Sprite Editor¶
The Sprite Editor is where you create all the visual assets for your game: characters, objects, tiles, UI elements, and anything else that appears on screen.
Sprite sheet basics¶
Your project has a single 128 x 128 pixel sprite sheet, divided into a grid of 8 x 8 pixel
tiles. This gives you 256 sprite slots (16 columns x 16 rows), indexed from 0 to 255.
128 px wide
+--+--+--+--+--+--+-- ... --+
| 0| 1| 2| 3| 4| 5| |15| <- row 0
+--+--+--+--+--+--+-- ... --+
|16|17|18|19|20|21| |31| <- row 1
+--+--+--+--+--+--+-- ... --+
... ...
+--+--+--+--+--+--+-- ... --+
|240| | | | | | |255| <- row 15
+--+--+--+--+--+--+-- ... --+
Drawing sprites¶
Select a sprite slot by clicking on it in the sprite sheet grid
Choose a color from the palette
Paint pixels by clicking or dragging on the enlarged editing area
Use the zoom controls to get a closer view while drawing
The color palette¶
The engine uses a fixed color palette. Each color has an index number that you can reference in
your Lua code with functions like clear(), line(), rect(), and fill_rect().
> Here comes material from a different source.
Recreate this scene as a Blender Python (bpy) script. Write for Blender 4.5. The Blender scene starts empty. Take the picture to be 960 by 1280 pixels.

Tips for organizing your sprites¶
Group related sprites together – put all player frames in a row, all enemy frames in another row
Use consistent indexes – define sprite constants at the top of your Lua script:
SPRITE_PLAYER_IDLE = 0 SPRITE_PLAYER_WALK1 = 1 SPRITE_PLAYER_WALK2 = 2 SPRITE_PLAYER_JUMP = 3
Plan for multi-tile sprites – a 16 x 16 character uses a 2 x 2 block of tiles. Place these in adjacent slots so the
sprite()function can draw them as one unit.Reserve rows for tilesets – dedicate one or two rows for map tiles (ground, walls, platforms) and other rows for characters and objects.
Using sprites in Lua¶
Once you have drawn your sprites, reference them by index in your code:
-- Single 8x8 sprite
sprite(0, player.x, player.y, 1, 1)
-- 8x16 character (1 tile wide, 2 tiles tall)
sprite(0, player.x, player.y, 1, 2)
-- 16x16 character (2 tiles wide, 2 tiles tall)
sprite(0, player.x, player.y, 2, 2)
See sprite() in the API reference for full details.